Leave out any pictures and transcribe all other data below exactly.

Scene modeling code data
____

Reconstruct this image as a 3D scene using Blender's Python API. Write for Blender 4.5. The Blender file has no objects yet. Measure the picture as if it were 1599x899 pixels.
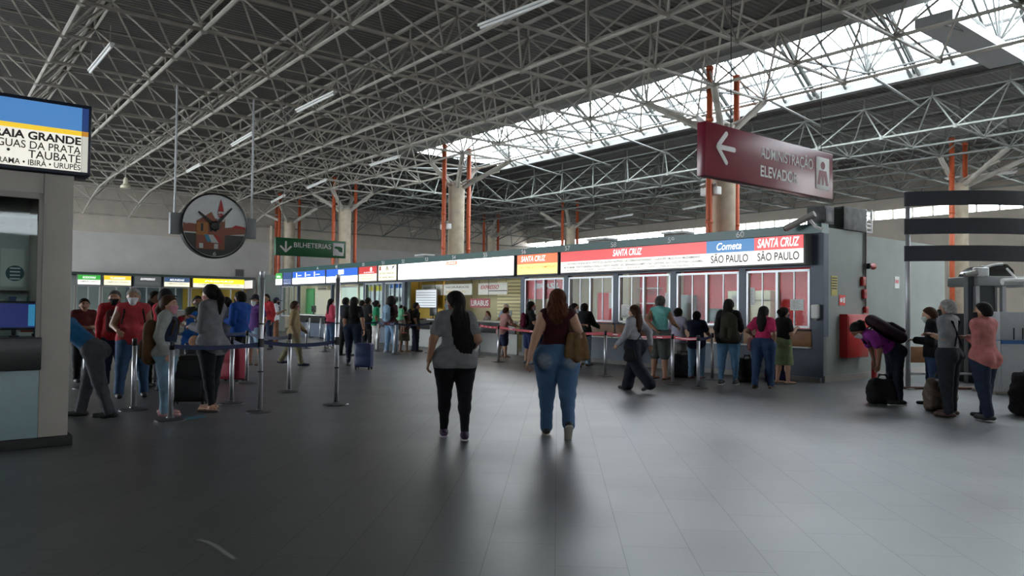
import bpy, bmesh, math, random
import numpy as np
from mathutils import Vector, Matrix
random.seed(7)
S = bpy.context.scene
COL = S.collection
# ------------------------------------------------------------------ camera, world, exposure
FPX, PITCH, ROLL, TH, HC = 1169.0, math.radians(1.454), math.radians(0.669), math.radians(38.45), 1.5
EXPOSURE = 0.0
SKY = 14.0
def va(*a): return np.array(a, float)
_F = va(0, math.cos(PITCH), math.sin(PITCH)); _U = va(0, -math.sin(PITCH), math.cos(PITCH)); _R = va(1, 0, 0)
CR = math.cos(ROLL)*_R + math.sin(ROLL)*_U
CU = -math.sin(ROLL)*_R + math.cos(ROLL)*_U
CAM = va(0, 0, HC)
cd = bpy.data.cameras.new('camera'); cam = bpy.data.objects.new('camera', cd); COL.objects.link(cam)
cd.sensor_width = 36; cd.lens = FPX*36/1599; cd.clip_end = 400
m = Matrix.Identity(4)
for i in range(3):
    m[i][0] = CR[i]; m[i][1] = CU[i]; m[i][2] = -_F[i]; m[i][3] = CAM[i]
cam.matrix_world = m
S.camera = cam
vs = S.view_settings
vs.view_transform = 'Standard'; vs.look = 'None'; vs.exposure = EXPOSURE; vs.gamma = 1; vs.use_curve_mapping = False
w = bpy.data.worlds.new('overcast_sky'); S.world = w; w.use_nodes = True
bg = w.node_tree.nodes['Background']; bg.inputs[0].default_value = (0.88, 0.95, 1.0, 1); bg.inputs[1].default_value = SKY
try:
    S.cycles.max_bounces = 8; S.cycles.diffuse_bounces = 4; S.cycles.transparent_max_bounces = 12
    S.cycles.caustics_reflective = False; S.cycles.caustics_refractive = False
    S.cycles.sample_clamp_indirect = 4.0
    S.cycles.use_denoising = True
except Exception: pass

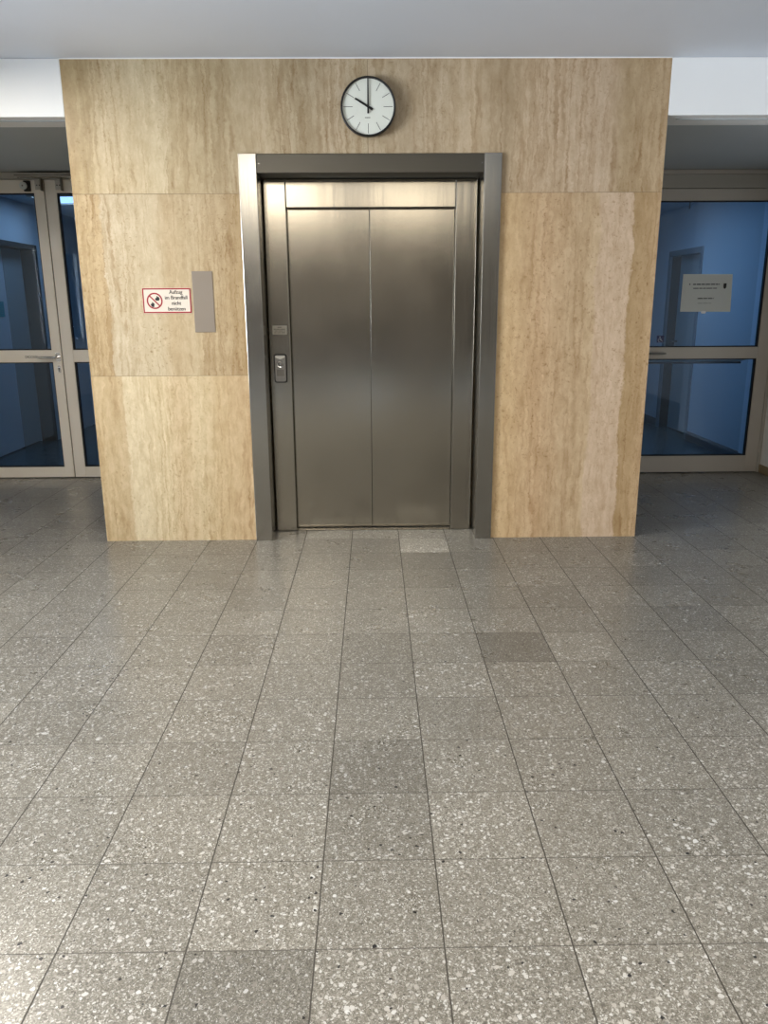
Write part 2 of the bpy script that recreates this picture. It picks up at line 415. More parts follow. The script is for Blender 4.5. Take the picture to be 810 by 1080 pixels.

____

SOLUTION.
Reconstruct this image as a 3D scene using Blender's Python API. Write for Blender 4.5. The Blender file has no objects yet. Measure the picture as if it were 1599x899 pixels.
import bpy, bmesh, math, random
import numpy as np
from mathutils import Vector, Matrix
random.seed(7)
S = bpy.context.scene
COL = S.collection
# ------------------------------------------------------------------ camera, world, exposure
FPX, PITCH, ROLL, TH, HC = 1169.0, math.radians(1.454), math.radians(0.669), math.radians(38.45), 1.5
EXPOSURE = 0.0
SKY = 14.0
def va(*a): return np.array(a, float)
_F = va(0, math.cos(PITCH), math.sin(PITCH)); _U = va(0, -math.sin(PITCH), math.cos(PITCH)); _R = va(1, 0, 0)
CR = math.cos(ROLL)*_R + math.sin(ROLL)*_U
CU = -math.sin(ROLL)*_R + math.cos(ROLL)*_U
CAM = va(0, 0, HC)
cd = bpy.data.cameras.new('camera'); cam = bpy.data.objects.new('camera', cd); COL.objects.link(cam)
cd.sensor_width = 36; cd.lens = FPX*36/1599; cd.clip_end = 400
m = Matrix.Identity(4)
for i in range(3):
    m[i][0] = CR[i]; m[i][1] = CU[i]; m[i][2] = -_F[i]; m[i][3] = CAM[i]
cam.matrix_world = m
S.camera = cam
vs = S.view_settings
vs.view_transform = 'Standard'; vs.look = 'None'; vs.exposure = EXPOSURE; vs.gamma = 1; vs.use_curve_mapping = False
w = bpy.data.worlds.new('overcast_sky'); S.world = w; w.use_nodes = True
bg = w.node_tree.nodes['Background']; bg.inputs[0].default_value = (0.88, 0.95, 1.0, 1); bg.inputs[1].default_value = SKY
try:
    S.cycles.max_bounces = 8; S.cycles.diffuse_bounces = 4; S.cycles.transparent_max_bounces = 12
    S.cycles.caustics_reflective = False; S.cycles.caustics_refractive = False
    S.cycles.sample_clamp_indirect = 4.0
    S.cycles.use_denoising = True
except Exception: pass

Write part 2 of the bpy script that recreates this picture. It picks up at line 415. More parts follow. The script is for Blender 4.5. Take the picture to be 810 by 1080 pixels.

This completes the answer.